India biggest market for trafficked Nepali women

June 17th, 2009 - 4:52 pm ICT by IANS  

Kathmandu, June 17 (IANS) Despite efforts by the Nepal government and rights organisations to prevent human trafficking, India still remains the biggest foreign destination for victims, with an estimated 10,000-15,000 Nepali women and girls being sold there annually.
The assessment is part of the 8th annual Trafficking in Persons Report released by the US Department of State in Washington late Tuesday.

The number could be higher in the absence of reliable statistics. NGOs working on trafficking issues have reported an increase in both transnational and domestic trafficking.

In many cases, relatives or acquaintances duped the victims into sexual exploitation while in many other cases, traffickers enjoyed immunity thanks to ties to politicians, businesspersons, state officials, police, customs officials and the border police.

The report said that according to NGOs, some police, border guards and other officials were found routinely to accept bribes to turn a blind eye to trafficking.

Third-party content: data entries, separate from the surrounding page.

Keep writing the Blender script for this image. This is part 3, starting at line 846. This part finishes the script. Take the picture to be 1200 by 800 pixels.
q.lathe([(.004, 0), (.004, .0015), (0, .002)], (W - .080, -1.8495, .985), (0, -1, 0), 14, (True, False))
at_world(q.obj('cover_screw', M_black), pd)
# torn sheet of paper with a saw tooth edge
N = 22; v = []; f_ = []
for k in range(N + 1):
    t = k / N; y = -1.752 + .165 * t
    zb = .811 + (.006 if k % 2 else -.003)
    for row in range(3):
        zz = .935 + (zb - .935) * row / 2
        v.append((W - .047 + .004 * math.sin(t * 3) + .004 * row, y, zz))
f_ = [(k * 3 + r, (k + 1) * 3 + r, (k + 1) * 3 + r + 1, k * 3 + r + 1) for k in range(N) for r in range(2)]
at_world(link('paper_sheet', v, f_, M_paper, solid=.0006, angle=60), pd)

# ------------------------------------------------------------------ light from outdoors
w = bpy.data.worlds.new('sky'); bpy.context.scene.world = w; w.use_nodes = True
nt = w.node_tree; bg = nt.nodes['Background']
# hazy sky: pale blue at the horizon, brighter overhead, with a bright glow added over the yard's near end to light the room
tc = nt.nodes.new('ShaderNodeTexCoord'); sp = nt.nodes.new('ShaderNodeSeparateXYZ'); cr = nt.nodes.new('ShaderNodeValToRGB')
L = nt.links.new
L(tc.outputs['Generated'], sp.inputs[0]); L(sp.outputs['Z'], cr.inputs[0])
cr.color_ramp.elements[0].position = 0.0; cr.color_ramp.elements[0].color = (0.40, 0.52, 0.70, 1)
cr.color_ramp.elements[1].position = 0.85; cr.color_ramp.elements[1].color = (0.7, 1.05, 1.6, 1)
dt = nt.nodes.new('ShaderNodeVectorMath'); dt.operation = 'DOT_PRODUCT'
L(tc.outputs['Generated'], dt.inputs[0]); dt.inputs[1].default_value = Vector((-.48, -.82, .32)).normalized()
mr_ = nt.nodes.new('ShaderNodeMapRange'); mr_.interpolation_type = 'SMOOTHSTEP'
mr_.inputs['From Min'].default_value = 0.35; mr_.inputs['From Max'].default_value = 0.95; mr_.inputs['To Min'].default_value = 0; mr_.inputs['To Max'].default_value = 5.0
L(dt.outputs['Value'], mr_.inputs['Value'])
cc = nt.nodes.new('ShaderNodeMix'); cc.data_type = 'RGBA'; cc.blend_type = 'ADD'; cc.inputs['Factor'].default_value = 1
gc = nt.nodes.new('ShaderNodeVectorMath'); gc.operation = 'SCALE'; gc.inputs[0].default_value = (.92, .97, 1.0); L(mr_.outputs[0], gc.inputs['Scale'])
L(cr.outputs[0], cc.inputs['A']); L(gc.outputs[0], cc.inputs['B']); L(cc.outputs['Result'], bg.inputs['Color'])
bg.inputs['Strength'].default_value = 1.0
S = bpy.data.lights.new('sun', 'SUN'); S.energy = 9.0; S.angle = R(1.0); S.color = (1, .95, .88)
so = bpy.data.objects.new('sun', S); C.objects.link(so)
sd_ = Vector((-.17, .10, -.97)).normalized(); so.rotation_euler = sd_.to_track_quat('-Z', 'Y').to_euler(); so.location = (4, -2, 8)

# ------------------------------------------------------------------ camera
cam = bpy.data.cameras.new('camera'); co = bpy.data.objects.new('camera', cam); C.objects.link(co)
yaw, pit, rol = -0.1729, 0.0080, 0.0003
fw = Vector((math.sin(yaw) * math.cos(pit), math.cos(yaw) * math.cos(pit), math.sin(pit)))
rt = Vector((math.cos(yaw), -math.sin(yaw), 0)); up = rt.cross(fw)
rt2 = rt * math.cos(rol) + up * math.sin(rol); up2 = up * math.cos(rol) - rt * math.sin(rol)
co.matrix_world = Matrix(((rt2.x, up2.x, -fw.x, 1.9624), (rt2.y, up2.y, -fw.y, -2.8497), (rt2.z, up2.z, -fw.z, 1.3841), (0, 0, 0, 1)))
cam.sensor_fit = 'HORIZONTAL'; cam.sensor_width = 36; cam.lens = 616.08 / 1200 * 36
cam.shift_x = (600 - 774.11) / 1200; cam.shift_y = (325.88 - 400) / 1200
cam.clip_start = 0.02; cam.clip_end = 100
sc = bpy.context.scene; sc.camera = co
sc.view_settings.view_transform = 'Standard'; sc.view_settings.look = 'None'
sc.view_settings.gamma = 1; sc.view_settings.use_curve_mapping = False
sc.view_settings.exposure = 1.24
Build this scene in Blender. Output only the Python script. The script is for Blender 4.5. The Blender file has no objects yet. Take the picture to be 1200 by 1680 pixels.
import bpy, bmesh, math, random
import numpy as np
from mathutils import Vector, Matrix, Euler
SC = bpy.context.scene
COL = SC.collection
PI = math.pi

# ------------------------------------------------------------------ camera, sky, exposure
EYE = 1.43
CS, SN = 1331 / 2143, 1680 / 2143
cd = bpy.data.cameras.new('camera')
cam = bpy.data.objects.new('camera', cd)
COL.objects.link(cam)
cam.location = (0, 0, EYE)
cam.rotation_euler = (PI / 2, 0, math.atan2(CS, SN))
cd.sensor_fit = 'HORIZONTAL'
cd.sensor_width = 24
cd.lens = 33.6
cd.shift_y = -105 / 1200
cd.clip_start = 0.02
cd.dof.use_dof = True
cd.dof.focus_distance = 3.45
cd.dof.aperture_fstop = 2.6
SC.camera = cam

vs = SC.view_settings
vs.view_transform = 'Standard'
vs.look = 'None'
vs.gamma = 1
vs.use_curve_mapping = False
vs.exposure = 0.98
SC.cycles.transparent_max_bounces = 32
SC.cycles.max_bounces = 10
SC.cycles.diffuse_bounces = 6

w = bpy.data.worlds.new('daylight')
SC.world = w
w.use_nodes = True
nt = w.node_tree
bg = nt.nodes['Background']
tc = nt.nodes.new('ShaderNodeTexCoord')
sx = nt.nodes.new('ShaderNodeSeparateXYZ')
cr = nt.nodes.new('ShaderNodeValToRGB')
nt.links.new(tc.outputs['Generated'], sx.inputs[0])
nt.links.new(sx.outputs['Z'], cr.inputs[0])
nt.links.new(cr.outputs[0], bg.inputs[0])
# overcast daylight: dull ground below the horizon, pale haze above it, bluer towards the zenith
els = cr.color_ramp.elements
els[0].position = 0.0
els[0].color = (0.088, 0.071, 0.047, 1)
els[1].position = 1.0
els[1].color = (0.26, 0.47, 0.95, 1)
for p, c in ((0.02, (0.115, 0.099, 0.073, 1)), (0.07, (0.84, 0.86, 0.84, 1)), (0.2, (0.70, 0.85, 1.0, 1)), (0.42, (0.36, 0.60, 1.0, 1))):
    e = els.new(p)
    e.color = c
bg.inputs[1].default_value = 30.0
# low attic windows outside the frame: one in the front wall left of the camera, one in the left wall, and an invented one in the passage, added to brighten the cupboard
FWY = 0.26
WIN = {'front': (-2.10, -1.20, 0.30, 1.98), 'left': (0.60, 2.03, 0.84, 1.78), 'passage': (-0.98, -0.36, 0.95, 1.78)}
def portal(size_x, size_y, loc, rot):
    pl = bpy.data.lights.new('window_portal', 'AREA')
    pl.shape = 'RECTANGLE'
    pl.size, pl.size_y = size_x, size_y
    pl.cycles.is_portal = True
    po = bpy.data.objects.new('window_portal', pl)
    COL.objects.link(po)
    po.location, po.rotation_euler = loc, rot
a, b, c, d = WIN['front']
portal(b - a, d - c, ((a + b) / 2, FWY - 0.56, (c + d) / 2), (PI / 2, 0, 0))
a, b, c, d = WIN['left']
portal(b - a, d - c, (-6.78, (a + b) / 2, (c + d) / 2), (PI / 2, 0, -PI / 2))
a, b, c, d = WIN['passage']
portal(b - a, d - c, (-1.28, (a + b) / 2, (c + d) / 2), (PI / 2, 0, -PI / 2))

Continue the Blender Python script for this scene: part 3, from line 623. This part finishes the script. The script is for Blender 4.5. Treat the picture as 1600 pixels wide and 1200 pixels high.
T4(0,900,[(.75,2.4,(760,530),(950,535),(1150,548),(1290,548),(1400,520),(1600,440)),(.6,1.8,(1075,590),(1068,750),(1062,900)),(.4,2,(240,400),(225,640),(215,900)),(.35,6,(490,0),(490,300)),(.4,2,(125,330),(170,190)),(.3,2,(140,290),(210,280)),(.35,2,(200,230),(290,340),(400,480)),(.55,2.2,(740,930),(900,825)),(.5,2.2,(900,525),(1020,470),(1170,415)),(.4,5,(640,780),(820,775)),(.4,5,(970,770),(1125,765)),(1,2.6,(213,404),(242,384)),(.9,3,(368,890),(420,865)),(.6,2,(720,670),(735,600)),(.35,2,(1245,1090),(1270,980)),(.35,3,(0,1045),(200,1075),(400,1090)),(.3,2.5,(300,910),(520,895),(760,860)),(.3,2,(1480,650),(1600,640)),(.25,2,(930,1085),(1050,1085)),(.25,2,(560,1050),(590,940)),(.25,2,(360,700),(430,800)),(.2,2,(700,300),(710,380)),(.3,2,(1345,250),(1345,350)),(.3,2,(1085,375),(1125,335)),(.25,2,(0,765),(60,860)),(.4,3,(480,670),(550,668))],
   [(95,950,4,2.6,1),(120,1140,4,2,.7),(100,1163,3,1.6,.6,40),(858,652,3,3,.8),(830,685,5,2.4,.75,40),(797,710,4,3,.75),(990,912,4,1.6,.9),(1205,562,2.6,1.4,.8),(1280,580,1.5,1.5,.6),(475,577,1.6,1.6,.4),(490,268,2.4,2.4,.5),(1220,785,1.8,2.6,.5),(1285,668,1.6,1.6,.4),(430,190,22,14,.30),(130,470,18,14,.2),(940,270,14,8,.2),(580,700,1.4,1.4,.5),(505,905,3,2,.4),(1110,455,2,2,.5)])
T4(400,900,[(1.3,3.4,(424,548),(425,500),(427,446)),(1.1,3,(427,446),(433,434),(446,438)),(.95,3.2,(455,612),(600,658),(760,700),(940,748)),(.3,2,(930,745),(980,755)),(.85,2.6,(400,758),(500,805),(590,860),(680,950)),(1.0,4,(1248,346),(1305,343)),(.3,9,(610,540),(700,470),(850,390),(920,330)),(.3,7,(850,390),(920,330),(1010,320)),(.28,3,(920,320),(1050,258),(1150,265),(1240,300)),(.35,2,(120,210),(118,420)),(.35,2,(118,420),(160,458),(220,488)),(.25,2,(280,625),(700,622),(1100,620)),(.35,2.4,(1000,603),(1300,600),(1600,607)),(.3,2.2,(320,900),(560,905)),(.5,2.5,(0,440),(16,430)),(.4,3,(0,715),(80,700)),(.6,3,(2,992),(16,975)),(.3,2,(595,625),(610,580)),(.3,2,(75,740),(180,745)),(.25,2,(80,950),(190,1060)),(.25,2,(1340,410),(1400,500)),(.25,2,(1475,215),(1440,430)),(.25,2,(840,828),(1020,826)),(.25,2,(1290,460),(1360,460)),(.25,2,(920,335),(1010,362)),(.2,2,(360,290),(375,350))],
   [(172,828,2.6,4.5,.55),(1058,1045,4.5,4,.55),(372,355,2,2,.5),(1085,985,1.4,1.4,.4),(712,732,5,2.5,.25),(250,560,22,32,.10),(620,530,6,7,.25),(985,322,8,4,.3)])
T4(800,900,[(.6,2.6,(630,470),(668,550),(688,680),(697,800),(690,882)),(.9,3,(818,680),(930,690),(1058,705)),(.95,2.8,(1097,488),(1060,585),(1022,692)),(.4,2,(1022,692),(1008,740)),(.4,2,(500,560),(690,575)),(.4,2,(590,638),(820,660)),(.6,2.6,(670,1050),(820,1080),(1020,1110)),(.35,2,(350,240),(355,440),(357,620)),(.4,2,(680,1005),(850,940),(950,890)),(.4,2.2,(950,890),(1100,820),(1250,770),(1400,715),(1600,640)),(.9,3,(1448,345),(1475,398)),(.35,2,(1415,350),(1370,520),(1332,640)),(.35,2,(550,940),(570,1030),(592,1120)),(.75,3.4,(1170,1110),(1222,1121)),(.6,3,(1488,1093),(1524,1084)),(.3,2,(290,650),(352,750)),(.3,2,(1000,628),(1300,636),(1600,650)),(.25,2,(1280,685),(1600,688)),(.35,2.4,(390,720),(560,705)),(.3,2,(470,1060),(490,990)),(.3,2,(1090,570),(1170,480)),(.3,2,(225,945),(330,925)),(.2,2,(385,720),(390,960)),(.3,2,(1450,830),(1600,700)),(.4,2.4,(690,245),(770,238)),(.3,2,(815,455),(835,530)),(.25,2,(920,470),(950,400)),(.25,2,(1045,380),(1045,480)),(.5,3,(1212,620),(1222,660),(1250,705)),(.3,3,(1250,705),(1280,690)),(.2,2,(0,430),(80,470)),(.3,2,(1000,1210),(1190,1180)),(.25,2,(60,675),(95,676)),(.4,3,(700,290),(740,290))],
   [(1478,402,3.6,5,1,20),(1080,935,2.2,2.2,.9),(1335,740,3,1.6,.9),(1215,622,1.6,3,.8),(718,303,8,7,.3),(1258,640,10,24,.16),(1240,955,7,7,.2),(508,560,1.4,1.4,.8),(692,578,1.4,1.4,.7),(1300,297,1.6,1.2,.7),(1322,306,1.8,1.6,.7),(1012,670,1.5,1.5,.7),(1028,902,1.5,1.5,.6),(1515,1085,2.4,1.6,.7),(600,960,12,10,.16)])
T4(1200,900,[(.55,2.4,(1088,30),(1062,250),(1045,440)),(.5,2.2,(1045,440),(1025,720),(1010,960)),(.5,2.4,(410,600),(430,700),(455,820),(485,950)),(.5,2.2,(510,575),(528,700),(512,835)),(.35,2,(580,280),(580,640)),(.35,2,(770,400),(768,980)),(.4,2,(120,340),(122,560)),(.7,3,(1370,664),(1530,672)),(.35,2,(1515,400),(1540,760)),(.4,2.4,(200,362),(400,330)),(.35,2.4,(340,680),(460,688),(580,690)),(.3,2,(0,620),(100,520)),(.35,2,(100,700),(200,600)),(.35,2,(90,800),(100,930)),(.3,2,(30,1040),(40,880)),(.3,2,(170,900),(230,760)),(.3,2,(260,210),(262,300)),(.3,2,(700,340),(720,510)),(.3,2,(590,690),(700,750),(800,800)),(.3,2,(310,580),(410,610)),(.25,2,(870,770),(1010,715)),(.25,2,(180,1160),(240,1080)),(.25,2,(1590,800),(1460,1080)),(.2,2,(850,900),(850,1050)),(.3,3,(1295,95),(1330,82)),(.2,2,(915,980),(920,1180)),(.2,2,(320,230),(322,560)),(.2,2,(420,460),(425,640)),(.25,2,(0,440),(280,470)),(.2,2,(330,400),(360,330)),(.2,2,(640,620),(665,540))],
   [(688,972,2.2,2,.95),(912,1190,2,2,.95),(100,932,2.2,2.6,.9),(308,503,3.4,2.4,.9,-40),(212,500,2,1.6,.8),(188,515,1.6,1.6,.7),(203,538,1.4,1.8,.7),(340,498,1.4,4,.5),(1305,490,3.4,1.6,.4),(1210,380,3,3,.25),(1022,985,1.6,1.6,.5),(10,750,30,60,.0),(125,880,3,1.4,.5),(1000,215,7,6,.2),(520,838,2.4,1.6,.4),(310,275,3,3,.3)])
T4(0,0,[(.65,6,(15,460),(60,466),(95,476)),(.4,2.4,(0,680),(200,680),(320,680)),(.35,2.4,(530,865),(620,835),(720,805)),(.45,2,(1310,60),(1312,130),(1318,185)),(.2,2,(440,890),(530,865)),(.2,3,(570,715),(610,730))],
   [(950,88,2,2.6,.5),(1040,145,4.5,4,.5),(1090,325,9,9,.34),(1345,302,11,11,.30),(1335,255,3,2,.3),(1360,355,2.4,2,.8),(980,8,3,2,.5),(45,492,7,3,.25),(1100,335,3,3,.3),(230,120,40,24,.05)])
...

With Indian officials encountering genuine Nepali passports containing false information, it was clear that some Nepali officials were colluding with traffickers to provide them with these documents, the report said.

However, despite these serious concerns regarding the involvement of government officials, the government did not prosecute any official.

The other Asian destinations include Malaysia, Hong Kong and South Korea for commercial sexual exploitation and forced labour.

Besides India, where there is no record of the total number of migrant Nepali workers, over 1 million Nepali men and women work in Israel, the US, Saudi Arabia, the United Arab Emirates, Qatar, and other Gulf states with the help of labour brokers and manpower agencies.

Employed as domestic servants, construction workers, or other low-skill laborers, they subsequently face conditions indicative of forced labour such as withholding of passports, restrictions on movement, non-payment of wages, threats, deprivation of food and sleep, and physical or sexual abuse, the report said.

About 7,500 children are trafficked domestically for commercial sexual exploitation. Also, within Nepal, more are forced to work as domestic servants, circus entertainers, factory workers, or beggars.

In 2008, there was an increase in the number of Nepali men being recruited for work in Gulf states, but subsequently trafficked into forced labour in Iraq and Afghanistan by manpower agencies.

Nepal is also becoming a major destination for foreign child sex tourists as traditional Southeast Asian destinations are becoming more stringent towards sex offenders.

The US Secretary of State Hillary Clinton said that the Obama Administration views the fight against human trafficking, both at home and abroad, as a critical part of the US foreign policy agenda.

The US currently funds 140 anti-trafficking programmes in nearly 70 countries.

Nepal remains on the Tier 2 country list compiled by the US for not fully complying with the minimum standards for the elimination of trafficking.